== Challenge ==
Go through the entries below and collect each line with the string "follow" in it.
____
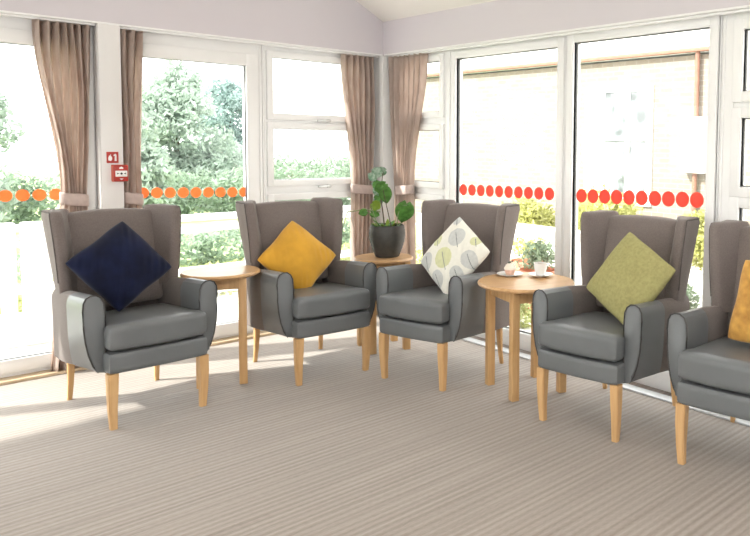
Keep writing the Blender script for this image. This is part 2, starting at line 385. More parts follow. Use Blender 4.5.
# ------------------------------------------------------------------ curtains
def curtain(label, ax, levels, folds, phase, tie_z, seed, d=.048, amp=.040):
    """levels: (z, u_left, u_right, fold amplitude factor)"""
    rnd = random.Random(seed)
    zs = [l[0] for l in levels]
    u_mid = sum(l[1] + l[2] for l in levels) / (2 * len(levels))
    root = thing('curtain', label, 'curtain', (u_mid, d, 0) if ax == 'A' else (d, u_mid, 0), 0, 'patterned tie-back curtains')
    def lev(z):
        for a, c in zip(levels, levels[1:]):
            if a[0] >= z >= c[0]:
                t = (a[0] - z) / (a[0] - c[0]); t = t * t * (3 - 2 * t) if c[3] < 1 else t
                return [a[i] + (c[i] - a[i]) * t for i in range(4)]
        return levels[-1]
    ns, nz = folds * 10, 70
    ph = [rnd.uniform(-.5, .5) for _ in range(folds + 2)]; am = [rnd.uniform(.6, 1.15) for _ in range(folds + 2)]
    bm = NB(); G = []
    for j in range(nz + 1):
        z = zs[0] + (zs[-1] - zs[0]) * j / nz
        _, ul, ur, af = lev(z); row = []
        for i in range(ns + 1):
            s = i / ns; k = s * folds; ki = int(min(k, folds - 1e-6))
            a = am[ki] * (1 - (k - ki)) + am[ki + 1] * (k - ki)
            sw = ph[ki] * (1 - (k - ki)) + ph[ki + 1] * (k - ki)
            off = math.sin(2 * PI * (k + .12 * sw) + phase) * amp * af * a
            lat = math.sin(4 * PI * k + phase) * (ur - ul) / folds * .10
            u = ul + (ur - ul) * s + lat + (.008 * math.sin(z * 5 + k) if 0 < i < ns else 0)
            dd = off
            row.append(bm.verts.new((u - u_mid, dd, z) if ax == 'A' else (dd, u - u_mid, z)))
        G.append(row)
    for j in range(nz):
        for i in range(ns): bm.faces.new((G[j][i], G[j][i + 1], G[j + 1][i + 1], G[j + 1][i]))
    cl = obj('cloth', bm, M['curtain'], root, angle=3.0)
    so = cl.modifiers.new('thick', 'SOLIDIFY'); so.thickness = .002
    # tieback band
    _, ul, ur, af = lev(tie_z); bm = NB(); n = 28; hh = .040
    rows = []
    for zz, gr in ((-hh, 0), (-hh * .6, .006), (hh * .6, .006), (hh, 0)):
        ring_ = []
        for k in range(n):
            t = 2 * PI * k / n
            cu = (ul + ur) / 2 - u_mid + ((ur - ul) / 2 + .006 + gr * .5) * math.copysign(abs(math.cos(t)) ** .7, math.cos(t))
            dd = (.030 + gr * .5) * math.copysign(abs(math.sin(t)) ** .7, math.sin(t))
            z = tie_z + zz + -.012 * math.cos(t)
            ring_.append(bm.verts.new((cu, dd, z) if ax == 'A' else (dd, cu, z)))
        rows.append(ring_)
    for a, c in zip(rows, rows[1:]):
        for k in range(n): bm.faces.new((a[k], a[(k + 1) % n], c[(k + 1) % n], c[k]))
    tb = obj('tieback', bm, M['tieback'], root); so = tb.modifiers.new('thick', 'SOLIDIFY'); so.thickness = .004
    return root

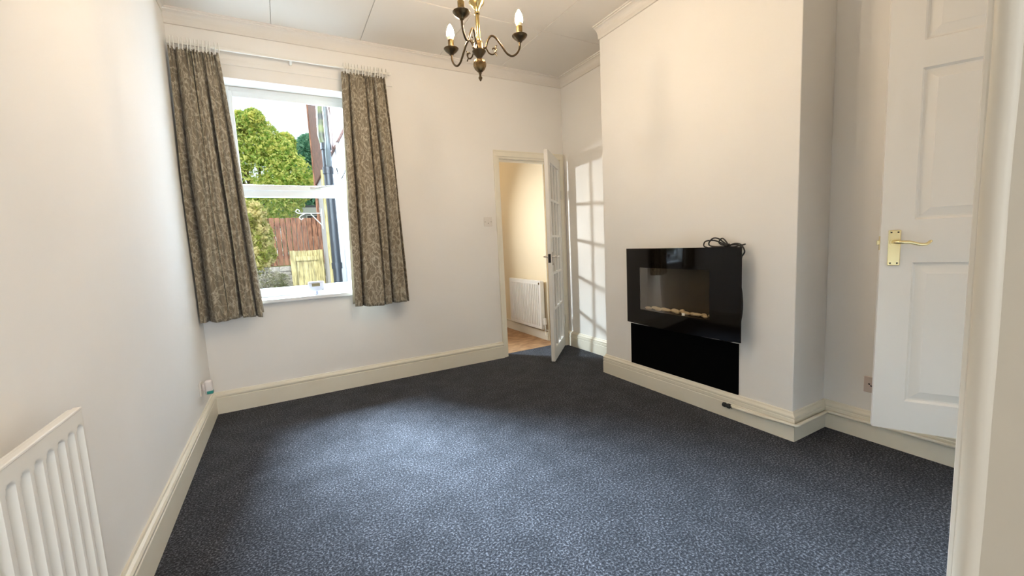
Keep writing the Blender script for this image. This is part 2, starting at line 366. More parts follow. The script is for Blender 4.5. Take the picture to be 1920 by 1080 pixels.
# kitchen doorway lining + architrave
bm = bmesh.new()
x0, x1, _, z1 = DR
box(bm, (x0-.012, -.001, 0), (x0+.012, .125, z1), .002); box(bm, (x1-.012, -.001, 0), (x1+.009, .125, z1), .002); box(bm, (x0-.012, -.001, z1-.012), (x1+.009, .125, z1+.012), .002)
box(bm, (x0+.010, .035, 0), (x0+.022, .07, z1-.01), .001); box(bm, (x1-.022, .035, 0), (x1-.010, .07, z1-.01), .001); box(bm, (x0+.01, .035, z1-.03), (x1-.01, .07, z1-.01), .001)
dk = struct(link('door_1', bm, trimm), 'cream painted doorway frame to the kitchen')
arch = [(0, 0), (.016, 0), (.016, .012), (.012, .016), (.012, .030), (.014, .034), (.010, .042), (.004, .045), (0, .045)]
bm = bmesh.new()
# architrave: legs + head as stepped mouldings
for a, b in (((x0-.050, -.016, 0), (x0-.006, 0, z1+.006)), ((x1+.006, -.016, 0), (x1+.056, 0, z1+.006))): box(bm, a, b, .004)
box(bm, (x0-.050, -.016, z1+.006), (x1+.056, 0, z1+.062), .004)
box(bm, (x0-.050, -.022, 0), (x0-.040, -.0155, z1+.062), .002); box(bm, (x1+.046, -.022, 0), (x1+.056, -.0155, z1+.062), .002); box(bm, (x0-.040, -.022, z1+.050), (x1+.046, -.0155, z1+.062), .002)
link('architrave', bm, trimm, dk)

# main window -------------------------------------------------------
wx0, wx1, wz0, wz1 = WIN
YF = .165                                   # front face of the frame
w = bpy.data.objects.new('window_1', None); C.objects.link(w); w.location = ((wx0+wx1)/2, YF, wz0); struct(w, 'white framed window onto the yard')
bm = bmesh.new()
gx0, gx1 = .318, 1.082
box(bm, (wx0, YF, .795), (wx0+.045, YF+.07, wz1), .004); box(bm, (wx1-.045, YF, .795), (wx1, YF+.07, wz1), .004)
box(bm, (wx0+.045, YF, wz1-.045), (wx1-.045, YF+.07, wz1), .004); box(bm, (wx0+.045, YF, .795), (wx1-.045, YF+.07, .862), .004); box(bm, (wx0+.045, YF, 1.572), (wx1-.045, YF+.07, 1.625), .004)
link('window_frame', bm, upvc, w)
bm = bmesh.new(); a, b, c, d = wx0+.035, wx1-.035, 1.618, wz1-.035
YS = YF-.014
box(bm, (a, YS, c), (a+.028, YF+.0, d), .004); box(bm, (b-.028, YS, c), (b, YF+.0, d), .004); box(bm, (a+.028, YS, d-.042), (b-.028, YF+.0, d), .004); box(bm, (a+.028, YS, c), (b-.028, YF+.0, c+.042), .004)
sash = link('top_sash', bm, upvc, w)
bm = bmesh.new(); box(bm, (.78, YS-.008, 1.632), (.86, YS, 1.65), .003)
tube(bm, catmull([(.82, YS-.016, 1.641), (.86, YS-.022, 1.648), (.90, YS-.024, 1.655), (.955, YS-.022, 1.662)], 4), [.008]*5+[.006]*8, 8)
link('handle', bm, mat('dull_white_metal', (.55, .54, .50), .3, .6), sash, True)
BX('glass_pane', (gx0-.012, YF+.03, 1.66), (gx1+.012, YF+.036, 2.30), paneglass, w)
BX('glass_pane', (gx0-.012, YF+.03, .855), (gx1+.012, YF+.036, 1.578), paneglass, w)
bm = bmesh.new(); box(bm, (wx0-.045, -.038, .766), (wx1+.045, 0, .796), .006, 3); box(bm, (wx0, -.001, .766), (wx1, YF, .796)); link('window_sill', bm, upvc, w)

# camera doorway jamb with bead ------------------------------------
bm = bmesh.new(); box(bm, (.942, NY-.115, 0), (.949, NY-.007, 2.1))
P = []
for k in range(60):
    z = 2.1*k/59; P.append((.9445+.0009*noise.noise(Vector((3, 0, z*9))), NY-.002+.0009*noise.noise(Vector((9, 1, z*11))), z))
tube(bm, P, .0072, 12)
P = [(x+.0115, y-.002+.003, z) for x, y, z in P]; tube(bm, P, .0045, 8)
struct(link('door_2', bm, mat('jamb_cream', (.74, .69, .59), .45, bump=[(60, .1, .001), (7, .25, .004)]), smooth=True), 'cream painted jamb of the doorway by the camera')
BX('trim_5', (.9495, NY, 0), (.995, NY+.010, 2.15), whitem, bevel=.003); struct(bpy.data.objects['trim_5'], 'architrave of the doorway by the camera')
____
== Answer ==
Keep writing the Blender script for this image. This is part 2, starting at line 385. More parts follow. Use Blender 4.5.
Keep writing the Blender script for this image. This is part 2, starting at line 366. More parts follow. The script is for Blender 4.5. Take the picture to be 1920 by 1080 pixels.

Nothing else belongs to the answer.